The Diary

Cod Almighty | Diary

The season summarised

3 May 2024

The league two table is now complete, and with there being absolutely nothing else to discuss I thought I'd give a summary of the footballosity based entirely and irrationally on the 90 minutes I saw of the daytripping dullards at Blundell Park.

Stockport County: I used to go out with a girl from Stockport. Murdered us in the first half. Looked old and slow in the second, but might have been because they were taking the piss out of us being so bad. I wonder where she is now?

Wrexham: I keep saying that I've never heard of their Hollywood superstars but Ryan Reynolds was brilliant in the SNL Beavis and Butthead sketch. Or was that Ryan Gosling? Or was it Ryan Bennett? Can't remember much about them beating us. Was probably in the foetal position at the back of the Ponny by the end.

Mansfield: I remember being very impressed by them. They didn't beat us – this was in the early days when playing a better team didn't automatically end up in humiliation.

Doncaster Rovers: what the hell were they all about? Drain circlers for the first three quarters of the season, played like Real Madrid against us, then went up the table like a rat at a banquet.

Crewe: how the hell did they ever make the play-offs? We doubled 'em! You have to be bad for that to happen! Have you ever been to Crewe? It makes Railway Street look like the Sunset Strip.

Crawley: they doubled us. Bloody Crawley. A nothing team from a nothing place with pleasant fans who probably crotchet scarves whilst watching the game.

Barrow: in an earlier diary I said that Barrow had no right to exist and they were the footballing equivalent of Dead Salmon from the Farrow and Ball paint range. I got into trouble with a reader who took exception to my comments. Anyway, they have no right to exist and are the footballing equivalent of Dead Salmon from the Farrow and Ball paint range.

Bradford: looked like absolutely nothing at the Park and rescued a sneaky late point. I've seen Bradford play lots of times over the years; they normally feature a famous manager looking bemused on the touchline and a whole load of fans wishing they had been born somewhere else.

AFC Wimbledon: always slightly heroic for just not being the other ones. We drew 0-0. I honestly have no recollection of the game. I was probably whacked out on goofballs.

Walsall: 1-6 the horror!
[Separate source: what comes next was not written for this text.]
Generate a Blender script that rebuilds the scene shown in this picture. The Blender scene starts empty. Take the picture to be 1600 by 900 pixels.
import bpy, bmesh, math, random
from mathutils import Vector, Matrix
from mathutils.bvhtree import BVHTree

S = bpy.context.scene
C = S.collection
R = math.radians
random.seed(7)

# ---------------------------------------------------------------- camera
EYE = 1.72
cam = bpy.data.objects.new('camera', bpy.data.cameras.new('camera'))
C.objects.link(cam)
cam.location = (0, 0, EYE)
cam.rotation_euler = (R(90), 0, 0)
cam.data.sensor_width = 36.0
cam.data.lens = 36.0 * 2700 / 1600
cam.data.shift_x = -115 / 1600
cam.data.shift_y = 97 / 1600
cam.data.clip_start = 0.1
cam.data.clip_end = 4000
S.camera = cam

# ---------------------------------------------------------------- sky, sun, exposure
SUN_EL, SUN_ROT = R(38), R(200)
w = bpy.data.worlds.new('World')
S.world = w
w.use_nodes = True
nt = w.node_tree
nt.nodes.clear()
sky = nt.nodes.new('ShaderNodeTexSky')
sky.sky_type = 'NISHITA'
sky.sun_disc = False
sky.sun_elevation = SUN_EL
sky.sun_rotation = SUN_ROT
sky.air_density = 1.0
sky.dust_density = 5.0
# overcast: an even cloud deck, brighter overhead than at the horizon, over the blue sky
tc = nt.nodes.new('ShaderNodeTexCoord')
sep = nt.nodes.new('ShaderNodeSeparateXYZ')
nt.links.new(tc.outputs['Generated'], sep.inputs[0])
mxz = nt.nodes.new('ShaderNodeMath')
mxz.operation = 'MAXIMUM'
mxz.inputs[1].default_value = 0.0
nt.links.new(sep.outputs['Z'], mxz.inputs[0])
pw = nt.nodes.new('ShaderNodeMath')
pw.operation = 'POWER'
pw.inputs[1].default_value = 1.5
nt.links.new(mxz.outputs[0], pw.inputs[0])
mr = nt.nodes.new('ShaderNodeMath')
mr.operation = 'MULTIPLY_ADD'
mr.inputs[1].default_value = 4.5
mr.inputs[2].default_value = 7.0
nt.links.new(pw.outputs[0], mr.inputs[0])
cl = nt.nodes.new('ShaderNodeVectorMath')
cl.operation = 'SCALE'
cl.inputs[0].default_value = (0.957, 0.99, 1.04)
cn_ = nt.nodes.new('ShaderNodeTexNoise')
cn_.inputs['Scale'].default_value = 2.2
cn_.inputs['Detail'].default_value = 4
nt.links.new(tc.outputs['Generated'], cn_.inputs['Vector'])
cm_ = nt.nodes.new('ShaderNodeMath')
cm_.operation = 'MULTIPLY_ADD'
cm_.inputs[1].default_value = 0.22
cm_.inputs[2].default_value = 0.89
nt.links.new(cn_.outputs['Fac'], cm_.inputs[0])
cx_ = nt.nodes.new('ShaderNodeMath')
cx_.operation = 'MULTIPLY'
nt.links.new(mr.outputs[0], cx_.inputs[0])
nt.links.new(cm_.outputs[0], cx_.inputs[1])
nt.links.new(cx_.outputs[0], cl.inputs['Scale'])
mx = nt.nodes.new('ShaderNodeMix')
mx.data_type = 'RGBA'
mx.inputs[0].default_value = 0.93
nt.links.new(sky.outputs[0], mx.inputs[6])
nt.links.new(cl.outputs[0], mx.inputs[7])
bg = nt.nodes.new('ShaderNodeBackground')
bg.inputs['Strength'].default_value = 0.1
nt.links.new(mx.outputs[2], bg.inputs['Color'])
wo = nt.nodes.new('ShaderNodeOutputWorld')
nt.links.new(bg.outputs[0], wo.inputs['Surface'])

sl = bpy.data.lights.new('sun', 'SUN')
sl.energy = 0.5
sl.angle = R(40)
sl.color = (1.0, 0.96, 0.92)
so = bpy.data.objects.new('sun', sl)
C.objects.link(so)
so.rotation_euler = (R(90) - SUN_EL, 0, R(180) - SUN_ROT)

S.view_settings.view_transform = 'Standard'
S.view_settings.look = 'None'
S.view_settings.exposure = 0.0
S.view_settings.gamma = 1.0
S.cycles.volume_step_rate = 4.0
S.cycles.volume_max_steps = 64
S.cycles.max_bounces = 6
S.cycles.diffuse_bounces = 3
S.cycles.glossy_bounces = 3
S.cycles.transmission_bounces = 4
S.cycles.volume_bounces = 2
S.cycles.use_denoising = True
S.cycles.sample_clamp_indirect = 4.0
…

The HORROR!

Gillingham: were top when we played and beat them. They looked awful. Sacked their manager shortly afterwards, and went even further down the league. Clearly run by idiots. Probably closer to France than Grimsby, which makes you suspicious.

Harrogate: beat us. Two ways to look at Harrogate. A small club who are overachieving due to good management, sensible fiscal control and an eye for a player. Or something blocking up a public toilet on a campsite.

Notts Co: 5-5 the only team I've seen this year with a worse defence than ours. Last minute equaliser from Wood was a genuine highpoint of the season

Morecambe: we won 3-2. Was I there? Was anyone there? Did this really happen? The records say it happened. Why can't I remember it? Probably because anything with the word Morecambe in it triggers deep sleep. Morecambe. Zzzzzzzzzzz.

Tranmere: beat us. Looked average. Average league position. Guaranteed to beat Town and lose to whoever our rivals are. Half Man Half Biscuit remains their only redeeming feature.

Accrington Stanley: beat us. A useful benchmark for all football teams. Did you lose to Accrington Stanley? Yes. In that case you are shit. No other factors need be involved.

Newport County: beat them in a crucial game. Cheers, they wandered up the table. They wandered down the table. They left their bag in Newport Pagnell.

Swindon Town: early promotion contenders turned bottom dwellers, already looked thoroughly pissed off when they played us and helped us to secure safety by not doing much. Thank you Swindon. I love you.

Salford: a tedious vanity project. We doubled them. Hehe. Looked awful.

Colchester: beat us 3-2, looked a fourth division football team. What is there to say about Colchester United that is worth listening to? One day the non-league shall have their prize. Oh yes, my beauties. They have had their eye on you for some time.

Sutton: the 1-1 home draw was one of the worst games I have ever witnessed, and I've seen a few. If it had taken place in Peoples Park with trees for goalposts everyone involved would have gone home early for tea.

Forest Green: I'm an eco type of bloke, and I don't eat red meat, and all that sort of stuff. so I ought to like Forest Green. But I don't. So off you go. Ultimately if you’re going to be a successful football team you need more than seven fans. Soz and all that. Bye.

Hang on wasn't there another team? No, the sons of Dean Friedman don't count.

Let’s hope there's some transfer action and talking points soon, otherwise there are going to more diaries like this on a Friday.